The postponed drama of return
The filmmaker Elia Suleiman and the scholar Edward Said – both Palestinians – each had what the other sought: words that cut to the truth of their experience. Across divides of age, class and aesthetics, the street kid pays tribute to the gentleman.

It was due only to a persistence which wore his personal assistant out, after many failed attempts, was I finally granted a meeting with Edward Said. I was given fifteen minutes and fifteen minutes it had to be, not a second more; less was preferred.

I was around my mid-20s and had acquired the habit of knocking on doors that did not open to the point where it had become almost an end in itself – a motor for energising a conviction that I was not really convinced of: the desire to make films.

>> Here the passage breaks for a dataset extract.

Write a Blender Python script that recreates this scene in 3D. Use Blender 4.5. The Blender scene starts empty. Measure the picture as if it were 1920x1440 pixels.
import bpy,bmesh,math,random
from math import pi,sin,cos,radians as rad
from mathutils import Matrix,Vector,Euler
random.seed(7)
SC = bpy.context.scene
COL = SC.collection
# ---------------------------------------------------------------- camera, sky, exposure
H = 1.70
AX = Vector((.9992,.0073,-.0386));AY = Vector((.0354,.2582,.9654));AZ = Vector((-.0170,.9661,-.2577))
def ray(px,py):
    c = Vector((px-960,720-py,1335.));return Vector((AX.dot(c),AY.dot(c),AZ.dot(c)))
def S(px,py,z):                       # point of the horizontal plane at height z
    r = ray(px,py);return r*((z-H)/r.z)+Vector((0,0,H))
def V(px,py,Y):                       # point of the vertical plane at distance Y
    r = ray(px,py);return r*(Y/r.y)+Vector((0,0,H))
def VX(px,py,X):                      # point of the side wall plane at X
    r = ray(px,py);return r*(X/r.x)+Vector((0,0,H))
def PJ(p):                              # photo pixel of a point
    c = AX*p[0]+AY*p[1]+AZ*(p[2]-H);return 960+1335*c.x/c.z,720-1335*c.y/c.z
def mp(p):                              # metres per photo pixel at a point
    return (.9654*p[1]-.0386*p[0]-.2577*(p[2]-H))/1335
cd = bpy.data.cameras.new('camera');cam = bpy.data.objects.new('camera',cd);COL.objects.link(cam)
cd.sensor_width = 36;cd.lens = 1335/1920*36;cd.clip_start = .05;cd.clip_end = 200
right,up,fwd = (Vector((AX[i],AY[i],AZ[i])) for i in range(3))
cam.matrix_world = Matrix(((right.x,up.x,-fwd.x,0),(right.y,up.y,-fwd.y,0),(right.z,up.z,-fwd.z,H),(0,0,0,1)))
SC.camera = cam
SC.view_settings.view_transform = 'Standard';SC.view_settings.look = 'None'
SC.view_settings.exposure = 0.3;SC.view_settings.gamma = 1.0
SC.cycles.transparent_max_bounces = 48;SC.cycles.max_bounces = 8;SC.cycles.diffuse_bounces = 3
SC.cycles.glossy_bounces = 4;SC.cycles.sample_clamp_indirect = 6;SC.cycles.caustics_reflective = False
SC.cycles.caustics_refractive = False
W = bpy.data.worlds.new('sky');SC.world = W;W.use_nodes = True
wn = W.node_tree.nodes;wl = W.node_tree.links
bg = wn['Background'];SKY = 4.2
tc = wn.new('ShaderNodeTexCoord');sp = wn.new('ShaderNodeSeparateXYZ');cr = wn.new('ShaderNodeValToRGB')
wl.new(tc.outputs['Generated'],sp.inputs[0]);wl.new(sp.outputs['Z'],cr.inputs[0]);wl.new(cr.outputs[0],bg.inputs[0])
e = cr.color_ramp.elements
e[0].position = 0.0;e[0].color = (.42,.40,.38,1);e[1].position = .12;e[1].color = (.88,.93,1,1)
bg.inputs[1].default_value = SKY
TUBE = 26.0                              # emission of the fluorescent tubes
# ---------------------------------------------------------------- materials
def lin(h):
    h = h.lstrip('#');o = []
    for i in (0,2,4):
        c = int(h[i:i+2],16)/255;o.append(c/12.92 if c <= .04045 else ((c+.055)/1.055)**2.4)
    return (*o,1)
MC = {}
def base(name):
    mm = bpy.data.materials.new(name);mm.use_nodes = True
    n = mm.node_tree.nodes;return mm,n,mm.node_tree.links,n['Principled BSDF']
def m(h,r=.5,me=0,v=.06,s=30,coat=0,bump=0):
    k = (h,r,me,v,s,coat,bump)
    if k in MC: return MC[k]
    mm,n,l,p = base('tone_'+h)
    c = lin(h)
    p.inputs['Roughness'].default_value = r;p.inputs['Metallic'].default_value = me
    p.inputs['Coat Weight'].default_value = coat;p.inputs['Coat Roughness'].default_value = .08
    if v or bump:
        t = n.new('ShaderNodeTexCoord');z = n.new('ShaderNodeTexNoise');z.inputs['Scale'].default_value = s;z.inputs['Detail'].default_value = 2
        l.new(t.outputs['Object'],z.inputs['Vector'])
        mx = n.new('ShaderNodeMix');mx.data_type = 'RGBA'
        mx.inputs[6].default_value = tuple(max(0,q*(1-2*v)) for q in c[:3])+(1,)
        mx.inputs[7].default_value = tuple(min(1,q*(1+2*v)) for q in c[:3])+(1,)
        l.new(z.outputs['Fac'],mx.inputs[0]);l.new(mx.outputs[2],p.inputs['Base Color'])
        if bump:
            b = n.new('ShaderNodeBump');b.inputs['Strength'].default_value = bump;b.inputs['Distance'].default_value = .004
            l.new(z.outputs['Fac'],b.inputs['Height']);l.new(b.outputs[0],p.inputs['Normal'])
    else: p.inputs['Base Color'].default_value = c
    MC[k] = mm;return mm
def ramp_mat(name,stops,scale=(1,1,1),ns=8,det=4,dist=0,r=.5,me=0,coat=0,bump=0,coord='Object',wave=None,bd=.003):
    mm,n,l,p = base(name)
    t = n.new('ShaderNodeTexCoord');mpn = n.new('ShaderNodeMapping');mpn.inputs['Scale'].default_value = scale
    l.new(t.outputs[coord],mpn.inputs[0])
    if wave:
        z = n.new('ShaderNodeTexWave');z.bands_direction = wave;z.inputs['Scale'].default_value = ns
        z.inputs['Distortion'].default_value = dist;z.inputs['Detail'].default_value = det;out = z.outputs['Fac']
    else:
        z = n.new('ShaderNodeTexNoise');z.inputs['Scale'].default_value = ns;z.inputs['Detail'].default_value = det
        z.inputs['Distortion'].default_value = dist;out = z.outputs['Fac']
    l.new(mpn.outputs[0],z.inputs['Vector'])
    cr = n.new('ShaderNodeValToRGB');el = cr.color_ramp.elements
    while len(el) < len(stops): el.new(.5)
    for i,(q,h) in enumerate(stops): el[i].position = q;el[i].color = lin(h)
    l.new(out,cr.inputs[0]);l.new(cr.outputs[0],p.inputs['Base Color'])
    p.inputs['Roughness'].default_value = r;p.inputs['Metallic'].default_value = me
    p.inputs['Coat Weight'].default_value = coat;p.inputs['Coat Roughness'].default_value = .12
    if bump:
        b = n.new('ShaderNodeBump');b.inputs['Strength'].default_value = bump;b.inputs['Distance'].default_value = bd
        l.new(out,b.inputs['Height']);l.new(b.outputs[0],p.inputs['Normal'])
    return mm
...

And why should any door open? I had no film education, no formal education at all. I barely knew how or what the stuff of film was all about. In short, I had nothing to show for except the synopsis of a film that – I think I knew at the time – I was never going to make. So I carried the synopsis and went off.

I knocked on the door and entered but was arrested immediately. From very far away, at the other end of his giant Colombia University office, Edward Said was sitting behind his desk staring at me from behind glasses lowered to the tip of his nose. “Stay where you are! I don’t know who you are or what you want from me, but I’m sure I will not be able to help you, so why waste your time or waste mine?”

I weighed my options. “Okay...but I consider these fifteen minutes my right after I tried so hard to obtain them. So all I can ask you is that I spend them here in their entirety. When they are consumed, I will leave.” “If that’s what you want, go ahead,” he said, after weighing his options.

I walked towards him and sat on the chair opposite his desk. I looked at my watch to keep watch. I pulled some periodical from a shelf behind me and started flipping through. He, in turn, went back and drowned himself in papers. A silence ensued.

Not for long. Edward unveiled his face from behind his papers, laid them down and declared surrender. “I give up,” he said, smiling. “Did you have lunch? I’m inviting.”
[more]

I'm about half way through Edward Said's The Question of Palestine. I will do a book report on it when I'm done and have been able to digest it. I will say that it does make one want to cry and just generally get pissed off.